How to have good ideas

What are the steps needed to come up with a single good idea?

We were hosting a group online brainstorming session the other day with a client. There were a lot of very clever, experienced professionals on the call from all parts of the world. The agenda was tight; lots to get through in the limited time available.

Part of the packed program was 40 minutes of brainstorming.

Having facilitated countless brainstorming sessions over the years, what experience has taught us is that great creativity and useful ideas don't often come from a miraculous, single moment of divine inspiration.

If you want to have good ideas, you need to generate a lot of ideas.

In achieving this, we have always found IDEOs simple guidelines for brainstorming very useful:

The most important of all of these is the need for quantity over quality.

And for this - we often offer the group a series of very tight time limits of just 90 seconds to jot down as many wild and audacious ideas as they can in the time allowed. (BTW- using a stopwatch to dramatically showcase the limited time allowed is also a great mechanism to inject some urgency into the process).

What's also extremely important is making sure that the group stays focused on the topic.
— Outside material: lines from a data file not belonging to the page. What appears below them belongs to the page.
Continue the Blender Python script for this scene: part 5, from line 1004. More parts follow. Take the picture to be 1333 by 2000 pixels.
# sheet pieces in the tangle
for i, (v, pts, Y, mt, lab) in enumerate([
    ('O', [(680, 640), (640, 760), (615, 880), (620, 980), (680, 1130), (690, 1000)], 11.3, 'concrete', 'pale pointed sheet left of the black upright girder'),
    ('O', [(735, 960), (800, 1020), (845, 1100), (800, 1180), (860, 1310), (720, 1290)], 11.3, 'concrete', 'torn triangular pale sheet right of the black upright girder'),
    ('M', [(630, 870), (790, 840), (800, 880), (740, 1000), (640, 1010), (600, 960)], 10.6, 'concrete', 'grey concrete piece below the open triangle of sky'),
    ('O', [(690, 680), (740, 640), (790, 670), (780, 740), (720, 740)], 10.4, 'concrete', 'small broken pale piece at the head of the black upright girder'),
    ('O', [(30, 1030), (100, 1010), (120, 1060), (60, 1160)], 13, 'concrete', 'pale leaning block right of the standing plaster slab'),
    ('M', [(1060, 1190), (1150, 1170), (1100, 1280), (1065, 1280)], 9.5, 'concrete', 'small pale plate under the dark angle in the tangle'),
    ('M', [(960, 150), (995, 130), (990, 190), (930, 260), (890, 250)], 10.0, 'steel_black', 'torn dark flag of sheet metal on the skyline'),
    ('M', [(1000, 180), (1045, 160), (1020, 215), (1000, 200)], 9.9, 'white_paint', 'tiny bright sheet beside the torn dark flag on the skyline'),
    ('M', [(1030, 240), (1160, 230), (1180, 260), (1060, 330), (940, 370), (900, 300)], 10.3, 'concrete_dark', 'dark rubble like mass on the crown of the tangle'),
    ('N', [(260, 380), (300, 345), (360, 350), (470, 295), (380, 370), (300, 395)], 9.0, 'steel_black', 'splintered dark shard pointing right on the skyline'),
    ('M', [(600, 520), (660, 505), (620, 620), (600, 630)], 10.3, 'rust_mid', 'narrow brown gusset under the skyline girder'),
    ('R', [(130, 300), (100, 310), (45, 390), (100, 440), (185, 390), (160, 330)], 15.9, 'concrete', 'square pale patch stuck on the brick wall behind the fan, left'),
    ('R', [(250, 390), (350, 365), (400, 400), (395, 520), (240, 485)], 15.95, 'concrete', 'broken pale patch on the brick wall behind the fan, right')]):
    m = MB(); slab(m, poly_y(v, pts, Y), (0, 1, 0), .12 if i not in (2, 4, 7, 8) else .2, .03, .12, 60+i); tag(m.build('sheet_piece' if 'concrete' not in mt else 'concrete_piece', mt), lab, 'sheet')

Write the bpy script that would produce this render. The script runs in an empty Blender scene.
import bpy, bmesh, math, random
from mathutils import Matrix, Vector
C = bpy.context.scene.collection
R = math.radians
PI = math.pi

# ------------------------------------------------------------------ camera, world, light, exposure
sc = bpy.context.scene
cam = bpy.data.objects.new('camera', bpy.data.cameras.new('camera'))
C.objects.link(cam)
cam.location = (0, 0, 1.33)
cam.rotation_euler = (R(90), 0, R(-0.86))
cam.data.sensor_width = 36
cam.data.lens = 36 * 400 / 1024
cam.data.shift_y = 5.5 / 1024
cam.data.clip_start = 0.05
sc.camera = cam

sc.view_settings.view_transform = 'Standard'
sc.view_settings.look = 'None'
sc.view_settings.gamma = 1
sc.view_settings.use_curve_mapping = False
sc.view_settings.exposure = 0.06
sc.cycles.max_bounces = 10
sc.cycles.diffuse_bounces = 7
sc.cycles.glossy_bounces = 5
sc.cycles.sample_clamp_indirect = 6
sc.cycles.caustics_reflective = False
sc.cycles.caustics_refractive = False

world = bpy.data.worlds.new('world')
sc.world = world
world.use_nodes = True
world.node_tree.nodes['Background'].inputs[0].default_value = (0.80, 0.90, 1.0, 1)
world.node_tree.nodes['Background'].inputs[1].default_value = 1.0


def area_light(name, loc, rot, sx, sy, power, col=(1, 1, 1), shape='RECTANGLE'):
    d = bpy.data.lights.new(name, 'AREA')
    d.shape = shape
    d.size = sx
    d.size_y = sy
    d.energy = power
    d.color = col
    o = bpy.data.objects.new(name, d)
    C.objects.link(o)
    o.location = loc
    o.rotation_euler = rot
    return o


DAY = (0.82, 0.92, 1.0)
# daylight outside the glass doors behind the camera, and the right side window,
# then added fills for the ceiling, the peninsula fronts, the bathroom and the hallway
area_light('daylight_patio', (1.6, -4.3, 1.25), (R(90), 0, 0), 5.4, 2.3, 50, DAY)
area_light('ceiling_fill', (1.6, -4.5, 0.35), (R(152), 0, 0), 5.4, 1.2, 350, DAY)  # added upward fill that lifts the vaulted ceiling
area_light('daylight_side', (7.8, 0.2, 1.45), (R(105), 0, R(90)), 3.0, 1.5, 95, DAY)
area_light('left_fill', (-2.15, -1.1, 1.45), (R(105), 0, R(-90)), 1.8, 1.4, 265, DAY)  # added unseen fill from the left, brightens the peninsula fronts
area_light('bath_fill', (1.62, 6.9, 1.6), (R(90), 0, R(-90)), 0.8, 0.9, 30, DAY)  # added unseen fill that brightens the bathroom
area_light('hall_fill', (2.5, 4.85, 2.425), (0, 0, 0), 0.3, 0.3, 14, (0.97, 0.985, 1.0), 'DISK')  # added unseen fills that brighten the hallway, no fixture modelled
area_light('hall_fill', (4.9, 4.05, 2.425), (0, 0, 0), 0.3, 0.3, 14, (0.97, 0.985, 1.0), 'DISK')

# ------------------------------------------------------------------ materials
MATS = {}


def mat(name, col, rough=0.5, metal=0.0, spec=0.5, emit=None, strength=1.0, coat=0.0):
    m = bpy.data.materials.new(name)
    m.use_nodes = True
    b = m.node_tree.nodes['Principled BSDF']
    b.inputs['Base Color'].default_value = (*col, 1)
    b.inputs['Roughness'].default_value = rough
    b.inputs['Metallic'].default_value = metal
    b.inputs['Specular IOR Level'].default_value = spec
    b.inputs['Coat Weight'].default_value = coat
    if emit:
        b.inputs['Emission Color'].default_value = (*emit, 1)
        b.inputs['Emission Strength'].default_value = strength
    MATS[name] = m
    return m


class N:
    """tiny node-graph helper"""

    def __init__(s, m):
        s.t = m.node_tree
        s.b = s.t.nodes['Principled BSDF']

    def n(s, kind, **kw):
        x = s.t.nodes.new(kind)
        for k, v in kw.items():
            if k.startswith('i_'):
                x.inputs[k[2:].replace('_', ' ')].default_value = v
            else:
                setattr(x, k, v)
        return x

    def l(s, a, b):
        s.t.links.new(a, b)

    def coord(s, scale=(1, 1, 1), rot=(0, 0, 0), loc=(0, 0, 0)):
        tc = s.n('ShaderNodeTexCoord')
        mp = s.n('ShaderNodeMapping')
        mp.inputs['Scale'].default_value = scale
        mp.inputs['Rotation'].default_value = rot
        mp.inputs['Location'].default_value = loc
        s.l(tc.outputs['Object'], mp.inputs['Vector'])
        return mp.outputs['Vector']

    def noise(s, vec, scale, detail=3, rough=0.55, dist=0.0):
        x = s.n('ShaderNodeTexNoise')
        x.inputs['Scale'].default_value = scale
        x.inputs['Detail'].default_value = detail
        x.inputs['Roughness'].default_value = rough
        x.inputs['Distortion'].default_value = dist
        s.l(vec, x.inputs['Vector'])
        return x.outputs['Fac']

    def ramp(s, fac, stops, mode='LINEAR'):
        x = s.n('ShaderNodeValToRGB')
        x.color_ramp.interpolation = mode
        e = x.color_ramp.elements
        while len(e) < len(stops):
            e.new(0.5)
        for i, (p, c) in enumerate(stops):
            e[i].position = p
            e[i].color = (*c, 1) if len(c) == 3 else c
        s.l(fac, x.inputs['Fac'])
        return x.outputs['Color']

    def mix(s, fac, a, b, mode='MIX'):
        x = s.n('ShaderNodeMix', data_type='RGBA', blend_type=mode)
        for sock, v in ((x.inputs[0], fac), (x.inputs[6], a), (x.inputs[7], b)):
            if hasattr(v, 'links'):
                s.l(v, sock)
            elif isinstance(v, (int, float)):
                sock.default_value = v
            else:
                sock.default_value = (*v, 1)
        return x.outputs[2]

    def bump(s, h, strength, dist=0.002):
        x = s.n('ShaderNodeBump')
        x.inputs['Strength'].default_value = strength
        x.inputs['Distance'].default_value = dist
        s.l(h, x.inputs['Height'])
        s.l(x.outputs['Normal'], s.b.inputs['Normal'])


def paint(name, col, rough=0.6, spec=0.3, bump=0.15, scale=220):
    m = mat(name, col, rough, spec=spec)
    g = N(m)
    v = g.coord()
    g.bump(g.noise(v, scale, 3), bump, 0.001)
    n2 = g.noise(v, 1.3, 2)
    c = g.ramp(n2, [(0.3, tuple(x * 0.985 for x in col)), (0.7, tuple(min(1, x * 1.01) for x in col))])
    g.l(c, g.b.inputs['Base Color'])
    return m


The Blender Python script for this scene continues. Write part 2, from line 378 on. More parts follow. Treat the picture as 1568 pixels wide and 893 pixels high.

Staying focused also means that the topic needs to be clear and well-considered beforehand and of high enough value to get participants excited about exploring the various options available.

Ironically these guidelines actually free-up the thinking mechanism of the group rather than constraining it...when they are adhered to.

Brainstorming online, with a diverse group of participants, who don't know each other, and what to prove to everyone that they deserve to be on the call...is extremely challenging.

What tends to happen almost immediately is that you quickly go off topic, get lost in the detail and ideas are immediately judged for plausibility before they have even landed in the minds of the collective for further exploration.

The result is a trickle of ideas that just aren't broad enough to take to the next stage of exploration if the group is to successfully innovate.

Innovation is an extremely hungry consumer of divergent inspiration.

The beast needs to be fed a lot of raw material if you are to get anything useful out on the other side. This particular session was less than ideal and another workshop will need to be set up to have another bite at the cherry.

But that's sometimes how it goes. And that's also okay.

The process of innovation can be arduous, but setting up another ideas sprint is far better than going ahead to the next stage with a portfolio of concepts that simply isn't broad enough.

The old mantra holds weight always; if you want to have a good idea, you need to have a lot of ideas.

Even lots of silly ideas are far better than having just a few ideas.

Companies that enjoy the benefits of having a culture of innovation are those that are structured and organised around the enablement of a constant curiosity of the world around themselves. They endlessly expose their minds to new ideas and concepts and dedicate themselves to 'feeding the innovation monster' with it's staple diet of fresh thinking.

This is an ongoing process, but the more you do it, the better your measurable innovation outcomes will be.